===== SOURCE DATA =====

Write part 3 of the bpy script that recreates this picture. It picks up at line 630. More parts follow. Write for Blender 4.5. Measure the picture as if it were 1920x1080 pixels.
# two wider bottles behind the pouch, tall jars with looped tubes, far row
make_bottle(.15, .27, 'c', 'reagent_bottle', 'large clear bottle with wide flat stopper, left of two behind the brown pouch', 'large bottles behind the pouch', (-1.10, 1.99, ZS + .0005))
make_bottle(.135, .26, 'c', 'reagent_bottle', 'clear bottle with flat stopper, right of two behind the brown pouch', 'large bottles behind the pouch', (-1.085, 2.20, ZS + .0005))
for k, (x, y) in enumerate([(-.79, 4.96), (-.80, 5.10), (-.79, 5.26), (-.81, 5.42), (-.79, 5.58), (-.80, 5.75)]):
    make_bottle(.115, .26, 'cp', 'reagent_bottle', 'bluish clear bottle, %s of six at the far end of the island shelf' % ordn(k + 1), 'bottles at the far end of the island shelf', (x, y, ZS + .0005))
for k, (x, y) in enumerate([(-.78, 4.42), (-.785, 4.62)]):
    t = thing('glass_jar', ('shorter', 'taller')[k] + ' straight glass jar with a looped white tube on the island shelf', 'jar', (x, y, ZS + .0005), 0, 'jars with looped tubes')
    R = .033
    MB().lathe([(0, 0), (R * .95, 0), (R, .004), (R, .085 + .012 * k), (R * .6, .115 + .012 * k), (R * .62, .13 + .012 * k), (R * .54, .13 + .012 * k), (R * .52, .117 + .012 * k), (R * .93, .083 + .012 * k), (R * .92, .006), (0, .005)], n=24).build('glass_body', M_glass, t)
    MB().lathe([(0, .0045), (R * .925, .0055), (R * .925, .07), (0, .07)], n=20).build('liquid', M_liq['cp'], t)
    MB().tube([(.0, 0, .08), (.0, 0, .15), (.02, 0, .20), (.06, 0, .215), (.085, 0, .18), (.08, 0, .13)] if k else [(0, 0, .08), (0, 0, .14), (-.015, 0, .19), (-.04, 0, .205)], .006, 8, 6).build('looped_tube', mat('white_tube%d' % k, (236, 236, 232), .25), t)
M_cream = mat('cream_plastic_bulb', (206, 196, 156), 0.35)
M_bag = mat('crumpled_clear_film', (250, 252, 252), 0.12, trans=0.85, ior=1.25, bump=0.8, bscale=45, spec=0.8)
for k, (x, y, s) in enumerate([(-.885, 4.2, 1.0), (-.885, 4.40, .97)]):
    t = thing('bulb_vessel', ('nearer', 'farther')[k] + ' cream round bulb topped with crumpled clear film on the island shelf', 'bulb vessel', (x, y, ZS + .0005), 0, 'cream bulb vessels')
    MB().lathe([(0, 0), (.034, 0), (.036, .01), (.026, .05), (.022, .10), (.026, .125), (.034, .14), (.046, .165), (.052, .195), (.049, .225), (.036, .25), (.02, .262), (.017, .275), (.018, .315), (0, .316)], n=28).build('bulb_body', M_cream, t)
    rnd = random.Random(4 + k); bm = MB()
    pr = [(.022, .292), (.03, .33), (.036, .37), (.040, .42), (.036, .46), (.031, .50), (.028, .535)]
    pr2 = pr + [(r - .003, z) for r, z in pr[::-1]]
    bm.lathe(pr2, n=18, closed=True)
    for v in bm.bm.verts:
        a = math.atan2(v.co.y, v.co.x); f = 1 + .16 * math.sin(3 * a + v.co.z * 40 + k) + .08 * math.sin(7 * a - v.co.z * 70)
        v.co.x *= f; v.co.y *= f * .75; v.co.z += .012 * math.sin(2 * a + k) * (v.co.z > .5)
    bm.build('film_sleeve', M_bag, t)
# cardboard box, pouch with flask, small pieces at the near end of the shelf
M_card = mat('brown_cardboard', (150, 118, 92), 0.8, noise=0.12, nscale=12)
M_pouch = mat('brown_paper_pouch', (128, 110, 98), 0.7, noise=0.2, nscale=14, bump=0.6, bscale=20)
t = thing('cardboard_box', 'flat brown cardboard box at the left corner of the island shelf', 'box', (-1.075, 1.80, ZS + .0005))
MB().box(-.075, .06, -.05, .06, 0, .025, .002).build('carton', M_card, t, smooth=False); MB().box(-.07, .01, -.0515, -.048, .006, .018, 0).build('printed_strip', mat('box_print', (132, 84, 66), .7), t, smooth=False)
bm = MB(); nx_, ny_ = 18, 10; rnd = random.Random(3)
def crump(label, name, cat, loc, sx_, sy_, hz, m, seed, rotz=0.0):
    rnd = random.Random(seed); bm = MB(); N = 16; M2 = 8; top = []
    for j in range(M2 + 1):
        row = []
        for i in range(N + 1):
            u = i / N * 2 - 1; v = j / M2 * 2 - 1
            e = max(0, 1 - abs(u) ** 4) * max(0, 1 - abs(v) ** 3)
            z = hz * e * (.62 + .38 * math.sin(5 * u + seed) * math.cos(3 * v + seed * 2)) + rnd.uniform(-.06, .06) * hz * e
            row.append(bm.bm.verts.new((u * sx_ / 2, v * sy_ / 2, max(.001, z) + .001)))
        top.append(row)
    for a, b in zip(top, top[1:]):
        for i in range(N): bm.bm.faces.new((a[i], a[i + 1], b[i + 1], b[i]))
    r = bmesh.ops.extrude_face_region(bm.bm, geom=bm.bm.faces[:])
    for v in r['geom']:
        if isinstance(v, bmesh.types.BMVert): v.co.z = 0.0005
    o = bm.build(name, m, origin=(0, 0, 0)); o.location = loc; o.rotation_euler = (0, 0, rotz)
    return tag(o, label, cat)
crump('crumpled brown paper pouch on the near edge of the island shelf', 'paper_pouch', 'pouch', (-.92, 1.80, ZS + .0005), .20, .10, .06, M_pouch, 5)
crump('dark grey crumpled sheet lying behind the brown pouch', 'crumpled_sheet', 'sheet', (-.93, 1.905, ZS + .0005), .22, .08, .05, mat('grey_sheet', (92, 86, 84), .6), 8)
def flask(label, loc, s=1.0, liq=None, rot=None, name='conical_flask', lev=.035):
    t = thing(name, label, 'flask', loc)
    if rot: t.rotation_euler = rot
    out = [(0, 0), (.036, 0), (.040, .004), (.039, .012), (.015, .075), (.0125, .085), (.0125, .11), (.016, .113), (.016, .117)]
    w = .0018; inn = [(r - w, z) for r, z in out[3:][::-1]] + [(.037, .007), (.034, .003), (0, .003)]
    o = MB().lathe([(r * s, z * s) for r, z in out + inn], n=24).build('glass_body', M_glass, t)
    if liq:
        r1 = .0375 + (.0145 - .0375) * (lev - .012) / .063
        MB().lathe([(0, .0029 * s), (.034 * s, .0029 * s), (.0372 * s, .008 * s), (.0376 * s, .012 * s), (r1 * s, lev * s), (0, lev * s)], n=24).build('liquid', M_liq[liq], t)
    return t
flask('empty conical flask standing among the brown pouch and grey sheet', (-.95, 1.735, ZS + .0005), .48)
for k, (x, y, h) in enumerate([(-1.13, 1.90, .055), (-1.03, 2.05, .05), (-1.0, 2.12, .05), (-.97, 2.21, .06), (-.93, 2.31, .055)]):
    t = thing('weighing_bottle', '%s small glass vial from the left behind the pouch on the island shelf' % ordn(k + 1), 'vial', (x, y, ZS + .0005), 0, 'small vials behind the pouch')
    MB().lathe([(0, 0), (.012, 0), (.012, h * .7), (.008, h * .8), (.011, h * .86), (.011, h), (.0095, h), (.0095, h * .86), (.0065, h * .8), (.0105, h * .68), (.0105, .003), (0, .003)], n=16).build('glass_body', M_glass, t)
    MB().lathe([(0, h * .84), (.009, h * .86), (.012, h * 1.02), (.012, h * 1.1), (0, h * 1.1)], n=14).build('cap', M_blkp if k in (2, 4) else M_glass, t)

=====

DO THIS
Go through the listing and print each line exactly as it appears.

PROBLEM SOLUTION
Write part 3 of the bpy script that recreates this picture. It picks up at line 630. More parts follow. Write for Blender 4.5. Measure the picture as if it were 1920x1080 pixels.
# two wider bottles behind the pouch, tall jars with looped tubes, far row
make_bottle(.15, .27, 'c', 'reagent_bottle', 'large clear bottle with wide flat stopper, left of two behind the brown pouch', 'large bottles behind the pouch', (-1.10, 1.99, ZS + .0005))
make_bottle(.135, .26, 'c', 'reagent_bottle', 'clear bottle with flat stopper, right of two behind the brown pouch', 'large bottles behind the pouch', (-1.085, 2.20, ZS + .0005))
for k, (x, y) in enumerate([(-.79, 4.96), (-.80, 5.10), (-.79, 5.26), (-.81, 5.42), (-.79, 5.58), (-.80, 5.75)]):
    make_bottle(.115, .26, 'cp', 'reagent_bottle', 'bluish clear bottle, %s of six at the far end of the island shelf' % ordn(k + 1), 'bottles at the far end of the island shelf', (x, y, ZS + .0005))
for k, (x, y) in enumerate([(-.78, 4.42), (-.785, 4.62)]):
    t = thing('glass_jar', ('shorter', 'taller')[k] + ' straight glass jar with a looped white tube on the island shelf', 'jar', (x, y, ZS + .0005), 0, 'jars with looped tubes')
    R = .033
    MB().lathe([(0, 0), (R * .95, 0), (R, .004), (R, .085 + .012 * k), (R * .6, .115 + .012 * k), (R * .62, .13 + .012 * k), (R * .54, .13 + .012 * k), (R * .52, .117 + .012 * k), (R * .93, .083 + .012 * k), (R * .92, .006), (0, .005)], n=24).build('glass_body', M_glass, t)
    MB().lathe([(0, .0045), (R * .925, .0055), (R * .925, .07), (0, .07)], n=20).build('liquid', M_liq['cp'], t)
    MB().tube([(.0, 0, .08), (.0, 0, .15), (.02, 0, .20), (.06, 0, .215), (.085, 0, .18), (.08, 0, .13)] if k else [(0, 0, .08), (0, 0, .14), (-.015, 0, .19), (-.04, 0, .205)], .006, 8, 6).build('looped_tube', mat('white_tube%d' % k, (236, 236, 232), .25), t)
M_cream = mat('cream_plastic_bulb', (206, 196, 156), 0.35)
M_bag = mat('crumpled_clear_film', (250, 252, 252), 0.12, trans=0.85, ior=1.25, bump=0.8, bscale=45, spec=0.8)
for k, (x, y, s) in enumerate([(-.885, 4.2, 1.0), (-.885, 4.40, .97)]):
    t = thing('bulb_vessel', ('nearer', 'farther')[k] + ' cream round bulb topped with crumpled clear film on the island shelf', 'bulb vessel', (x, y, ZS + .0005), 0, 'cream bulb vessels')
    MB().lathe([(0, 0), (.034, 0), (.036, .01), (.026, .05), (.022, .10), (.026, .125), (.034, .14), (.046, .165), (.052, .195), (.049, .225), (.036, .25), (.02, .262), (.017, .275), (.018, .315), (0, .316)], n=28).build('bulb_body', M_cream, t)
    rnd = random.Random(4 + k); bm = MB()
    pr = [(.022, .292), (.03, .33), (.036, .37), (.040, .42), (.036, .46), (.031, .50), (.028, .535)]
    pr2 = pr + [(r - .003, z) for r, z in pr[::-1]]
    bm.lathe(pr2, n=18, closed=True)
    for v in bm.bm.verts:
        a = math.atan2(v.co.y, v.co.x); f = 1 + .16 * math.sin(3 * a + v.co.z * 40 + k) + .08 * math.sin(7 * a - v.co.z * 70)
        v.co.x *= f; v.co.y *= f * .75; v.co.z += .012 * math.sin(2 * a + k) * (v.co.z > .5)
    bm.build('film_sleeve', M_bag, t)
# cardboard box, pouch with flask, small pieces at the near end of the shelf
M_card = mat('brown_cardboard', (150, 118, 92), 0.8, noise=0.12, nscale=12)
M_pouch = mat('brown_paper_pouch', (128, 110, 98), 0.7, noise=0.2, nscale=14, bump=0.6, bscale=20)
t = thing('cardboard_box', 'flat brown cardboard box at the left corner of the island shelf', 'box', (-1.075, 1.80, ZS + .0005))
MB().box(-.075, .06, -.05, .06, 0, .025, .002).build('carton', M_card, t, smooth=False); MB().box(-.07, .01, -.0515, -.048, .006, .018, 0).build('printed_strip', mat('box_print', (132, 84, 66), .7), t, smooth=False)
bm = MB(); nx_, ny_ = 18, 10; rnd = random.Random(3)
def crump(label, name, cat, loc, sx_, sy_, hz, m, seed, rotz=0.0):
    rnd = random.Random(seed); bm = MB(); N = 16; M2 = 8; top = []
    for j in range(M2 + 1):
        row = []
        for i in range(N + 1):
            u = i / N * 2 - 1; v = j / M2 * 2 - 1
            e = max(0, 1 - abs(u) ** 4) * max(0, 1 - abs(v) ** 3)
            z = hz * e * (.62 + .38 * math.sin(5 * u + seed) * math.cos(3 * v + seed * 2)) + rnd.uniform(-.06, .06) * hz * e
            row.append(bm.bm.verts.new((u * sx_ / 2, v * sy_ / 2, max(.001, z) + .001)))
        top.append(row)
    for a, b in zip(top, top[1:]):
        for i in range(N): bm.bm.faces.new((a[i], a[i + 1], b[i + 1], b[i]))
    r = bmesh.ops.extrude_face_region(bm.bm, geom=bm.bm.faces[:])
    for v in r['geom']:
        if isinstance(v, bmesh.types.BMVert): v.co.z = 0.0005
    o = bm.build(name, m, origin=(0, 0, 0)); o.location = loc; o.rotation_euler = (0, 0, rotz)
    return tag(o, label, cat)
crump('crumpled brown paper pouch on the near edge of the island shelf', 'paper_pouch', 'pouch', (-.92, 1.80, ZS + .0005), .20, .10, .06, M_pouch, 5)
crump('dark grey crumpled sheet lying behind the brown pouch', 'crumpled_sheet', 'sheet', (-.93, 1.905, ZS + .0005), .22, .08, .05, mat('grey_sheet', (92, 86, 84), .6), 8)
def flask(label, loc, s=1.0, liq=None, rot=None, name='conical_flask', lev=.035):
    t = thing(name, label, 'flask', loc)
    if rot: t.rotation_euler = rot
    out = [(0, 0), (.036, 0), (.040, .004), (.039, .012), (.015, .075), (.0125, .085), (.0125, .11), (.016, .113), (.016, .117)]
    w = .0018; inn = [(r - w, z) for r, z in out[3:][::-1]] + [(.037, .007), (.034, .003), (0, .003)]
    o = MB().lathe([(r * s, z * s) for r, z in out + inn], n=24).build('glass_body', M_glass, t)
    if liq:
        r1 = .0375 + (.0145 - .0375) * (lev - .012) / .063
        MB().lathe([(0, .0029 * s), (.034 * s, .0029 * s), (.0372 * s, .008 * s), (.0376 * s, .012 * s), (r1 * s, lev * s), (0, lev * s)], n=24).build('liquid', M_liq[liq], t)
    return t
flask('empty conical flask standing among the brown pouch and grey sheet', (-.95, 1.735, ZS + .0005), .48)
for k, (x, y, h) in enumerate([(-1.13, 1.90, .055), (-1.03, 2.05, .05), (-1.0, 2.12, .05), (-.97, 2.21, .06), (-.93, 2.31, .055)]):
    t = thing('weighing_bottle', '%s small glass vial from the left behind the pouch on the island shelf' % ordn(k + 1), 'vial', (x, y, ZS + .0005), 0, 'small vials behind the pouch')
    MB().lathe([(0, 0), (.012, 0), (.012, h * .7), (.008, h * .8), (.011, h * .86), (.011, h), (.0095, h), (.0095, h * .86), (.0065, h * .8), (.0105, h * .68), (.0105, .003), (0, .003)], n=16).build('glass_body', M_glass, t)
    MB().lathe([(0, h * .84), (.009, h * .86), (.012, h * 1.02), (.012, h * 1.1), (0, h * 1.1)], n=14).build('cap', M_blkp if k in (2, 4) else M_glass, t)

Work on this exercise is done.